Lots of things happened today. I can't even think of where to start or what to say. I've got a serious case of fatigue right now, so I'm not even sure if I'm thinking clearly, but in highlights:
K told me she and her husband are separating. We stood out on the hall and it was just awkward in some ways, because she was crying on my shoulder and all of these people are walking by. I just didn't know what to say, so I didn't say anything at all except to just pat her on the back and tell her I was free for coffee if she needed someone to listen. I mean, where do you even start on something like this?
And honestly, it came out of nowhere. I was joking around with M before class as usual, and K came in and without so much as a hello, she put her bag down, looked at me and said: "My husband and I are separating." A second later, the tears came and I was thinking, "Oh my God, why did she pick me?" And the only thing I could do was push her out into the hall, away from all of these people, and I really, really hope I didn't say something stupid.
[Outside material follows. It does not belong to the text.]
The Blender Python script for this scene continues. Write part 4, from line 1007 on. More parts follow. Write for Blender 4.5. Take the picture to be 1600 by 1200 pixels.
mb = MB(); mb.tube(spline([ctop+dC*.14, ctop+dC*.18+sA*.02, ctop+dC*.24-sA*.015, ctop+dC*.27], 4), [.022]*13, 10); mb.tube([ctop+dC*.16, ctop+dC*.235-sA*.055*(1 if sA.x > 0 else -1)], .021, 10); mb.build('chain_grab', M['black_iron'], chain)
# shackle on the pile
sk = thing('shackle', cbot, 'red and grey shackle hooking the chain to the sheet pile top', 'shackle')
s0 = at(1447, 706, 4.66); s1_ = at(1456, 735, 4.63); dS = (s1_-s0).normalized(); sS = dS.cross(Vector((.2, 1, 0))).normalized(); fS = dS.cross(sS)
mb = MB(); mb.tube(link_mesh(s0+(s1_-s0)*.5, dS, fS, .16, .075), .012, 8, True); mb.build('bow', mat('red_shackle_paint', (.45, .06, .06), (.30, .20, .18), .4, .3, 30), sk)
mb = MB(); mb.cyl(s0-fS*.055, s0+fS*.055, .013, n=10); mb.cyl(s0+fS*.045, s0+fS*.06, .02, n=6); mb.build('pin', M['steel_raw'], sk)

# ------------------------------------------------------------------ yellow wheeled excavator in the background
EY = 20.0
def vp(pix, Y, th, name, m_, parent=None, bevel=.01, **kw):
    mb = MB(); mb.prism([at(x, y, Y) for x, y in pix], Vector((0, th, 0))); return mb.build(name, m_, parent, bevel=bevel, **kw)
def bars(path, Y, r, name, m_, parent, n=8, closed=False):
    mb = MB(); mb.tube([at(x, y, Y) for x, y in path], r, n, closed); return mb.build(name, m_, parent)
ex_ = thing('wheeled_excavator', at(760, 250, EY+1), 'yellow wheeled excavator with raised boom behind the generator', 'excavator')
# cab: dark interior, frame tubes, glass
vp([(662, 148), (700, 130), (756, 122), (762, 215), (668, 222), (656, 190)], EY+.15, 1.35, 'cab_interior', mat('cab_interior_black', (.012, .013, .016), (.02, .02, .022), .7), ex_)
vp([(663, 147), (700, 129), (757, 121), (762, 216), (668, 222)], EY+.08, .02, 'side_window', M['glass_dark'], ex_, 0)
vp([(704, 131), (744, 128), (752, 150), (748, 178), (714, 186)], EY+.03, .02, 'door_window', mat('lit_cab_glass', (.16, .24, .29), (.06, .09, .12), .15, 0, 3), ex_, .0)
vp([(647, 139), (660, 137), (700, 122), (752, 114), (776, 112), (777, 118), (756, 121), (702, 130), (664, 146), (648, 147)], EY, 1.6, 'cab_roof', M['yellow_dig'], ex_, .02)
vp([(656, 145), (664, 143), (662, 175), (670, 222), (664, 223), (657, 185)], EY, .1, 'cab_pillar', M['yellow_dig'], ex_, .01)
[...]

Second thing, email from the program office. We're officially a "team in trouble." That was the subject header and I just stared at it, kind of like, "where did that come from?" Last time KD and I spoke, we had agreed to handle this ourselves, to deal with each situation individually, so I have no idea who filed the complaint. G called just a few minutes ago to find out what I knew about it and I was honest with him, but again, I knew nothing. I have my suspicions that KD may have complained today but I don't think she wuld have done that without telling me.
It will be an interesting meeting - we've been asked to be absolutely candid and that's a big mistake, because I really think it will end up being a dump session on G - and honestly, he has messed up, but I'm confident we can fix this, I really am, without dragging the program folks into it. I'm also nervous because last semester I scheduled a meeting with the Director re team trouble because of that problem with Dennis. The end result of that meeting was that Dennis got booted off the team and out of the program. I can only imagine what they were thinking when they saw my name again - they probably think I'm hard to get along with it.
Finally, talked to my boss this morning about this summer. He told me not to worry - I will have a job. As he said, "You have to have a way to pay for that trip!" and so I feel much better. I was considering moving to another apartment in the next town over to save on rent so not to dig into my savings anymore than I have to - even a graduate assistainship wouldn't cover my monthly bills. Yes, I'm spoiled, but I'm very grateful to my employer for keeping me around so I can continue to live in the state of luxury I'm used to :-) Well, sort of. Anyway, so that was a good conversation to have.